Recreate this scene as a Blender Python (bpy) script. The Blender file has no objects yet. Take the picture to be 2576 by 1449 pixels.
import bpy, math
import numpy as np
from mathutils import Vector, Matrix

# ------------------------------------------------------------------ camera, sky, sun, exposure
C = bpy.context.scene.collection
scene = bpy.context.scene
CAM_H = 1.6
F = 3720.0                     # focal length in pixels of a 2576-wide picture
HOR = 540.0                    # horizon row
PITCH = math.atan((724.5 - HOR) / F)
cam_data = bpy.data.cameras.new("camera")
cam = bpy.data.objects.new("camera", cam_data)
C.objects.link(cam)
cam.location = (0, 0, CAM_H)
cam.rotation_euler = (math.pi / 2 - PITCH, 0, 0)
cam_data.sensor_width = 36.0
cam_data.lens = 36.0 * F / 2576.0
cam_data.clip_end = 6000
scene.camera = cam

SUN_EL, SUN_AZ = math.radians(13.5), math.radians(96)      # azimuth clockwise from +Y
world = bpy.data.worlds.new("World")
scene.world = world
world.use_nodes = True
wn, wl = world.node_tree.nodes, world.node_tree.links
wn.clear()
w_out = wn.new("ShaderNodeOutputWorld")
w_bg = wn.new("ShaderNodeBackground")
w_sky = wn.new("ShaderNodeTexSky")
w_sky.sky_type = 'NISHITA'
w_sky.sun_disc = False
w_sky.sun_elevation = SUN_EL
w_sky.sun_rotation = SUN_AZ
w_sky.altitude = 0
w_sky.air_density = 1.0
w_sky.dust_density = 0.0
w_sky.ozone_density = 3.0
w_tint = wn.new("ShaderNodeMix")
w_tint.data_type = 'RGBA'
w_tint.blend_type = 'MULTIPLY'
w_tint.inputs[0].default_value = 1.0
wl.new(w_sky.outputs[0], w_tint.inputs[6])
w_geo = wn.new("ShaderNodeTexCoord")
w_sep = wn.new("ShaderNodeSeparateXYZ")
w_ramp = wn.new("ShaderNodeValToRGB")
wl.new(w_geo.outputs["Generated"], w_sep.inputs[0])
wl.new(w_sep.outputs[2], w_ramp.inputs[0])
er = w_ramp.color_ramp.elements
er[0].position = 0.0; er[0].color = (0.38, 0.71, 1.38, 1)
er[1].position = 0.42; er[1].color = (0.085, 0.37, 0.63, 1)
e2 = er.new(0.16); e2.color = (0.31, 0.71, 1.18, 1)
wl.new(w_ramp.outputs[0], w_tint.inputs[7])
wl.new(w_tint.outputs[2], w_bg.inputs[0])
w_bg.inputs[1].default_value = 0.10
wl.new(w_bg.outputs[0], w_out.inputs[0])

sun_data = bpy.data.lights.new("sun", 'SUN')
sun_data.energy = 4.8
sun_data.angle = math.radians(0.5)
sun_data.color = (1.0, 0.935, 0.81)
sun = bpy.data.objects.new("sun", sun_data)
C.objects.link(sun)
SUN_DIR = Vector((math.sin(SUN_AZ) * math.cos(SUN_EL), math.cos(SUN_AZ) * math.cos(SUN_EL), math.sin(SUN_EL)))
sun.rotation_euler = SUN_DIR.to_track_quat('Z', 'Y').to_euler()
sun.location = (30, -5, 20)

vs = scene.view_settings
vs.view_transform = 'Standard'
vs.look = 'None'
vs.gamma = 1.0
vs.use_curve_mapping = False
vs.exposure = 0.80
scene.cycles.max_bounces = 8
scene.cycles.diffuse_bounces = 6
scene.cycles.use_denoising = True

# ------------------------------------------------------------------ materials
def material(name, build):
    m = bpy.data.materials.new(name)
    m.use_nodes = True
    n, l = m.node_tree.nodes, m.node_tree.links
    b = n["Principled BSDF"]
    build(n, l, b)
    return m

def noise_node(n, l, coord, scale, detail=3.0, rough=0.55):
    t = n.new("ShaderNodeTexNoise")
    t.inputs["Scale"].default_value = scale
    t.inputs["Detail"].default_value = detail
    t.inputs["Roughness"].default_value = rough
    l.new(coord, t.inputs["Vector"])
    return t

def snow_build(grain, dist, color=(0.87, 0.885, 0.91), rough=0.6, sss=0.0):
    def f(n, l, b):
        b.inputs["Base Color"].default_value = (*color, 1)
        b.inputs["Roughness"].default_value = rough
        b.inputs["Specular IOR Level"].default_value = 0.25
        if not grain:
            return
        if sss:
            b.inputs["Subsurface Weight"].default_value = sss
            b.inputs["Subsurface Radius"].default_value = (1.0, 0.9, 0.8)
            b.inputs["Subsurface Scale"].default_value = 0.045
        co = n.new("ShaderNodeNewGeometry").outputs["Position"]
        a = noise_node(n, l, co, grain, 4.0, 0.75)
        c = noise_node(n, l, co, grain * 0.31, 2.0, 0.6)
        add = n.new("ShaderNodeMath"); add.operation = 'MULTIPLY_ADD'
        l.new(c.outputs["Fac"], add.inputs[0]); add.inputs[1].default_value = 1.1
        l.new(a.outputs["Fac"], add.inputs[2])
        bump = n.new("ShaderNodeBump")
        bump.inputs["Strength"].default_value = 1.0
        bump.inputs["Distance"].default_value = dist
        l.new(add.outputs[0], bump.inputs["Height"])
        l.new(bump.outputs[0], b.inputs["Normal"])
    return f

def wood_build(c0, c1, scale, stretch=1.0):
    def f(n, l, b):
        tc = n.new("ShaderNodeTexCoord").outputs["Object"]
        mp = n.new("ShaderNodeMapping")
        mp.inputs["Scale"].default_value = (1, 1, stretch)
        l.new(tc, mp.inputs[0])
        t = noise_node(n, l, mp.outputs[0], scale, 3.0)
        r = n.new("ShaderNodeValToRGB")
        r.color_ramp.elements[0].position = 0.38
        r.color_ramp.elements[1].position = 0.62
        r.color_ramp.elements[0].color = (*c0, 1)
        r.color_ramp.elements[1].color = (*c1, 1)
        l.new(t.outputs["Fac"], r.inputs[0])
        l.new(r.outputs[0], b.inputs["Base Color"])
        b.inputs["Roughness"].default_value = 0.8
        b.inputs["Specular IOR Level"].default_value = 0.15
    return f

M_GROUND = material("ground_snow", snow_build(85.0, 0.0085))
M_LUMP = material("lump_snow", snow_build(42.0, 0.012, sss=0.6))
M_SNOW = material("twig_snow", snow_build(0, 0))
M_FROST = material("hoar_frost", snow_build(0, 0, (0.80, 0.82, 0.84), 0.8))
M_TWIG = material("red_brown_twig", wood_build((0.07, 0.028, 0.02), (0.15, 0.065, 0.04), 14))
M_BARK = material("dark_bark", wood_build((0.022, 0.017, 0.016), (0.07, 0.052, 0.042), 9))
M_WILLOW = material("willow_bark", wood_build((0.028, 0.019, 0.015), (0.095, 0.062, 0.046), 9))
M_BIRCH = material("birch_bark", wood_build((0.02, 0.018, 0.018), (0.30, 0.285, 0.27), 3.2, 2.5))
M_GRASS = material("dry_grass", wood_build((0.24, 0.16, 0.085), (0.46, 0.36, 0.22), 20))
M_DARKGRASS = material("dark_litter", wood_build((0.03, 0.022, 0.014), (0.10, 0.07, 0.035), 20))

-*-

EXERCISE: Reproduce the listing in full. Keep it exactly as written.

EXERCISE RESULT:
Recreate this scene as a Blender Python (bpy) script. The Blender file has no objects yet. Take the picture to be 2576 by 1449 pixels.
import bpy, math
import numpy as np
from mathutils import Vector, Matrix

# ------------------------------------------------------------------ camera, sky, sun, exposure
C = bpy.context.scene.collection
scene = bpy.context.scene
CAM_H = 1.6
F = 3720.0                     # focal length in pixels of a 2576-wide picture
HOR = 540.0                    # horizon row
PITCH = math.atan((724.5 - HOR) / F)
cam_data = bpy.data.cameras.new("camera")
cam = bpy.data.objects.new("camera", cam_data)
C.objects.link(cam)
cam.location = (0, 0, CAM_H)
cam.rotation_euler = (math.pi / 2 - PITCH, 0, 0)
cam_data.sensor_width = 36.0
cam_data.lens = 36.0 * F / 2576.0
cam_data.clip_end = 6000
scene.camera = cam

SUN_EL, SUN_AZ = math.radians(13.5), math.radians(96)      # azimuth clockwise from +Y
world = bpy.data.worlds.new("World")
scene.world = world
world.use_nodes = True
wn, wl = world.node_tree.nodes, world.node_tree.links
wn.clear()
w_out = wn.new("ShaderNodeOutputWorld")
w_bg = wn.new("ShaderNodeBackground")
w_sky = wn.new("ShaderNodeTexSky")
w_sky.sky_type = 'NISHITA'
w_sky.sun_disc = False
w_sky.sun_elevation = SUN_EL
w_sky.sun_rotation = SUN_AZ
w_sky.altitude = 0
w_sky.air_density = 1.0
w_sky.dust_density = 0.0
w_sky.ozone_density = 3.0
w_tint = wn.new("ShaderNodeMix")
w_tint.data_type = 'RGBA'
w_tint.blend_type = 'MULTIPLY'
w_tint.inputs[0].default_value = 1.0
wl.new(w_sky.outputs[0], w_tint.inputs[6])
w_geo = wn.new("ShaderNodeTexCoord")
w_sep = wn.new("ShaderNodeSeparateXYZ")
w_ramp = wn.new("ShaderNodeValToRGB")
wl.new(w_geo.outputs["Generated"], w_sep.inputs[0])
wl.new(w_sep.outputs[2], w_ramp.inputs[0])
er = w_ramp.color_ramp.elements
er[0].position = 0.0; er[0].color = (0.38, 0.71, 1.38, 1)
er[1].position = 0.42; er[1].color = (0.085, 0.37, 0.63, 1)
e2 = er.new(0.16); e2.color = (0.31, 0.71, 1.18, 1)
wl.new(w_ramp.outputs[0], w_tint.inputs[7])
wl.new(w_tint.outputs[2], w_bg.inputs[0])
w_bg.inputs[1].default_value = 0.10
wl.new(w_bg.outputs[0], w_out.inputs[0])

sun_data = bpy.data.lights.new("sun", 'SUN')
sun_data.energy = 4.8
sun_data.angle = math.radians(0.5)
sun_data.color = (1.0, 0.935, 0.81)
sun = bpy.data.objects.new("sun", sun_data)
C.objects.link(sun)
SUN_DIR = Vector((math.sin(SUN_AZ) * math.cos(SUN_EL), math.cos(SUN_AZ) * math.cos(SUN_EL), math.sin(SUN_EL)))
sun.rotation_euler = SUN_DIR.to_track_quat('Z', 'Y').to_euler()
sun.location = (30, -5, 20)

vs = scene.view_settings
vs.view_transform = 'Standard'
vs.look = 'None'
vs.gamma = 1.0
vs.use_curve_mapping = False
vs.exposure = 0.80
scene.cycles.max_bounces = 8
scene.cycles.diffuse_bounces = 6
scene.cycles.use_denoising = True

# ------------------------------------------------------------------ materials
def material(name, build):
    m = bpy.data.materials.new(name)
    m.use_nodes = True
    n, l = m.node_tree.nodes, m.node_tree.links
    b = n["Principled BSDF"]
    build(n, l, b)
    return m

def noise_node(n, l, coord, scale, detail=3.0, rough=0.55):
    t = n.new("ShaderNodeTexNoise")
    t.inputs["Scale"].default_value = scale
    t.inputs["Detail"].default_value = detail
    t.inputs["Roughness"].default_value = rough
    l.new(coord, t.inputs["Vector"])
    return t

def snow_build(grain, dist, color=(0.87, 0.885, 0.91), rough=0.6, sss=0.0):
    def f(n, l, b):
        b.inputs["Base Color"].default_value = (*color, 1)
        b.inputs["Roughness"].default_value = rough
        b.inputs["Specular IOR Level"].default_value = 0.25
        if not grain:
            return
        if sss:
            b.inputs["Subsurface Weight"].default_value = sss
            b.inputs["Subsurface Radius"].default_value = (1.0, 0.9, 0.8)
            b.inputs["Subsurface Scale"].default_value = 0.045
        co = n.new("ShaderNodeNewGeometry").outputs["Position"]
        a = noise_node(n, l, co, grain, 4.0, 0.75)
        c = noise_node(n, l, co, grain * 0.31, 2.0, 0.6)
        add = n.new("ShaderNodeMath"); add.operation = 'MULTIPLY_ADD'
        l.new(c.outputs["Fac"], add.inputs[0]); add.inputs[1].default_value = 1.1
        l.new(a.outputs["Fac"], add.inputs[2])
        bump = n.new("ShaderNodeBump")
        bump.inputs["Strength"].default_value = 1.0
        bump.inputs["Distance"].default_value = dist
        l.new(add.outputs[0], bump.inputs["Height"])
        l.new(bump.outputs[0], b.inputs["Normal"])
    return f

def wood_build(c0, c1, scale, stretch=1.0):
    def f(n, l, b):
        tc = n.new("ShaderNodeTexCoord").outputs["Object"]
        mp = n.new("ShaderNodeMapping")
        mp.inputs["Scale"].default_value = (1, 1, stretch)
        l.new(tc, mp.inputs[0])
        t = noise_node(n, l, mp.outputs[0], scale, 3.0)
        r = n.new("ShaderNodeValToRGB")
        r.color_ramp.elements[0].position = 0.38
        r.color_ramp.elements[1].position = 0.62
        r.color_ramp.elements[0].color = (*c0, 1)
        r.color_ramp.elements[1].color = (*c1, 1)
        l.new(t.outputs["Fac"], r.inputs[0])
        l.new(r.outputs[0], b.inputs["Base Color"])
        b.inputs["Roughness"].default_value = 0.8
        b.inputs["Specular IOR Level"].default_value = 0.15
    return f

M_GROUND = material("ground_snow", snow_build(85.0, 0.0085))
M_LUMP = material("lump_snow", snow_build(42.0, 0.012, sss=0.6))
M_SNOW = material("twig_snow", snow_build(0, 0))
M_FROST = material("hoar_frost", snow_build(0, 0, (0.80, 0.82, 0.84), 0.8))
M_TWIG = material("red_brown_twig", wood_build((0.07, 0.028, 0.02), (0.15, 0.065, 0.04), 14))
M_BARK = material("dark_bark", wood_build((0.022, 0.017, 0.016), (0.07, 0.052, 0.042), 9))
M_WILLOW = material("willow_bark", wood_build((0.028, 0.019, 0.015), (0.095, 0.062, 0.046), 9))
M_BIRCH = material("birch_bark", wood_build((0.02, 0.018, 0.018), (0.30, 0.285, 0.27), 3.2, 2.5))
M_GRASS = material("dry_grass", wood_build((0.24, 0.16, 0.085), (0.46, 0.36, 0.22), 20))
M_DARKGRASS = material("dark_litter", wood_build((0.03, 0.022, 0.014), (0.10, 0.07, 0.035), 20))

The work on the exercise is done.